The squad had five different players who rotated at the guard position (Hart, Bland, Griffin, Shumpert and DeShaun Williams), whereas this year’s team has three guys sharing that position.

The 1999-2000 squad played outstanding defense. Etan Thomas would be named the Big East Defensive Player of the Year, Jason Hart was an outstanding ball hawk, and Blackwell was a solid low post defender. Brown, Bland and Shumpert were all long players, ideal for the Syracuse zone defense. The team kept 22 of its opponents under 70 points; only one team scored more than 80 points and that was Louisville with 82.

That squad would start the season 19-0, and would get to as high as #4 in the polls. They would go 5-3 down the stretch in the Big East season, and would win the Big East regular season title with a 13-3 record (24-4 overall). They would unexpectedly bow out to Georgetown in the first round of the Big East Tournament, then beat Samford and #19 Kentucky in the NCAA tournament.
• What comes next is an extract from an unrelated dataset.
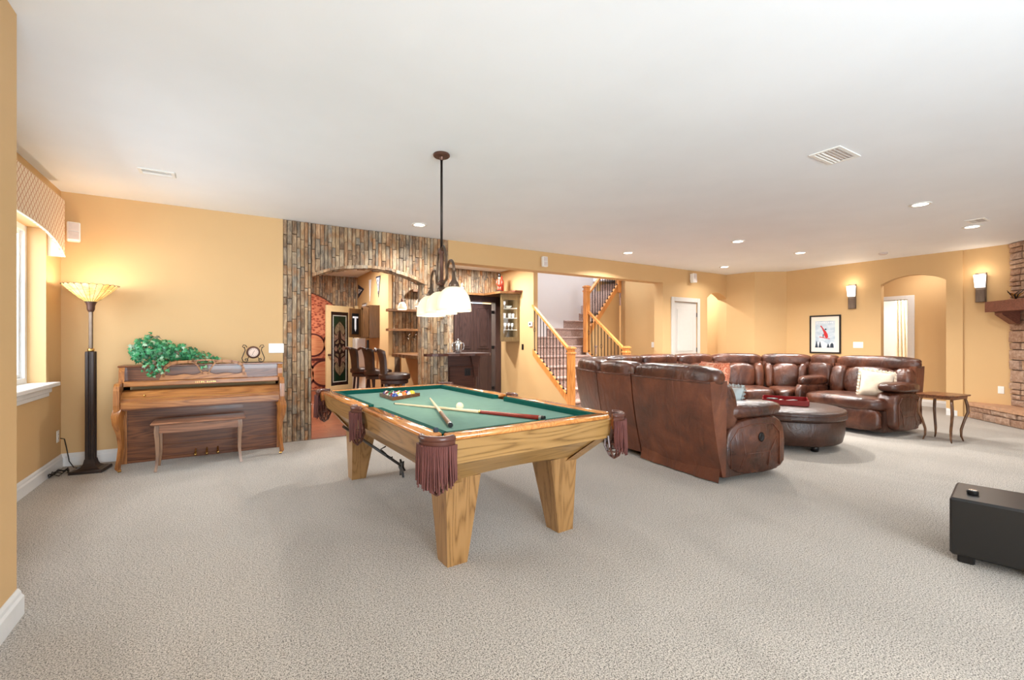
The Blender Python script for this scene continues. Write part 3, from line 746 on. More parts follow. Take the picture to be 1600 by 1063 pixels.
# ================================================================== PENDANT OVER THE TABLE
PL = thing('billiard_pendant', 'bronze three-shade pendant light with cream glass bowls over the pool table', 'pendant lamp', (1.436, 3.372, Zc))
MB().lathe([(0, 0), (.062, 0), (.066, -.006), (.066, -.016), (.058, -.024), (.02, -.026), (.012, -.05), (0, -.05)], 28).build('canopy', M['rust_bronze'], PL, smooth=True, angle=40)
MB().tube([(0, 0, -.03), (0, 0, -.78)], .0095, 12).build('rod', M['iron'], PL, smooth=True)
MB().lathe([(0, -.755), (.02, -.755), (.026, -.77), (.026, -.785), (.014, -.80), (.012, -1.0), (.024, -1.01), (.028, -1.03), (.018, -1.05), (0, -1.052)], 16).build('hub', M['rust_bronze'], PL, smooth=True)
ud = Vector((-.157, -.987)).normalized()
for s in (-1, 1):
    P_ = lambda a, z: (ud.x * a * s, ud.y * a * s, z)
    MB().tube([P_(.008, -.79), P_(.03, -.755), P_(.065, -.745), P_(.105, -.775), P_(.135, -.85), P_(.15, -.94), P_(.165, -1.0)], .0095, 10).build('arm', M['bronze'], PL, smooth=True)
    pts = [P_(.012, -1.02), P_(.09, -1.03), P_(.155, -1.01)]
    for i in range(11):
        a = pi - pi * 1.0 * i / 10; pts.append(P_(.265 + .1 * cos(a), -.975 + .085 * sin(a) + (-.02 if i == 10 else 0)))
    MB().tube(pts, .0105, 10).build('arm', M['bronze'], PL, smooth=True)
MB().tube([(0, 0, -1.04), (0, 0, -1.08)], .011, 10).build('arm', M['bronze'], PL, smooth=True)
for s in (-1, 0, 1):
    cx, cy = ud.x * .365 * s, ud.y * .365 * s
    MB().lathe([(.010, -.99 if s else -1.05), (.016, -1.045), (.036, -1.075), (.042, -1.10), (.0, -1.10)], 18, (cx, cy)).build('shade_holder', M['bronze'], PL, smooth=True)
    prof = [(.034, -1.095), (.062, -1.106), (.088, -1.128), (.108, -1.162), (.119, -1.20), (.1245, -1.245), (.126, -1.272), (.122, -1.272), (.1165, -1.22), (.104, -1.17), (.082, -1.132), (.05, -1.112)]
    sh = MB().lathe(prof, 36, (cx, cy), caps=False).build('shade', M['shade'], PL, smooth=True)
    MB().lathe([(0, -1.24), (.02, -1.235), (.03, -1.21), (.026, -1.17), (.012, -1.14), (0, -1.13)], 14, (cx, cy)).build('bulb', M['bulb'], sh, smooth=True)
    light('POINT', 'pendant_bulb_light', (1.436 + cx, 3.372 + cy, Zc - 1.262), 4, WARM, .05)

# ================================================================== PIANO
PN = thing('upright_piano', 'walnut console piano with scrolled music desk and cabriole legs', 'piano', (-.20, 6.0, 0))
X0, X1 = -.925, .520
MB().cbox(X0 + .02, X1 - .02, 6.0, 6.15, .03, .62, .004).build('lower_panel', M['walnut'], PN, world=True)
MB().cbox(X0 + .02, X1 - .02, 5.992, 6.0, .03, .16, .003).cbox(X0 + .02, X1 - .02, 5.998, 6.15, .0, .03, .002).build('bottom_rail', M['walnut'], PN, world=True)
MB().cbox(X0 - .012, X1 + .012, 5.875, 6.17, .985, 1.003, .005).build('lid', M['walnut'], PN, world=True)
MB().cbox(X0 + .03, X1 - .03, 5.93, 6.15, .79, .985, .003).build('upper_panel', M['walnut'], PN, world=True)
# side posts with curved brackets under the lid
for (xa, xb) in ((X0, X0 + .045), (X1 - .045, X1)):
    MB().prism([(6.16, .6), (5.80, .6), (5.80, .83), (5.835, .845), (5.85, .88), (5.85, .94), (5.86, .96), (5.88, .985), (6.16, .985)], xa, xb, lambda y, z, h: (h, y, z)).build('side_post', M['walnutz'], PN, world=True)
    MB().prism([(6.16, .58), (5.60, .58), (5.595, .64), (5.60, .78), (5.615, .82), (5.65, .842), (5.80, .845), (6.16, .845)], xa, xb, lambda y, z, h: (h, y, z)).build('key_block_cheek', M['walnutz'], PN, world=True)
    MB().prism([(6.16, .0), (5.985, .0), (5.985, .58), (6.16, .58)], xa, xb, lambda y, z, h: (h, y, z)).build('side_panel', M['walnutz'], PN, world=True)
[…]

They would play #2 ranked Michigan State, in Michigan, in the Sweet Sixteen. Syracuse would have a fourteen point lead, which the Spartans would eventually knock away at and tie the game up at 58-58 with six minutes to go. The Orangemen then collapsed, and the Spartans scored the last seventeen points of the game to win 75-58. Michigan State would go on to win the National Title. Syracuse, had them down, and let them slip away.

The 1999-2000 squad finished on a disappointing note… but clearly they were a good team, one capable of doing a lot of damage.

The Orange take on Cincinnati tomorrow at 2:00. Let’s hope they can continue their season in unchartered waters, and go to 23-1.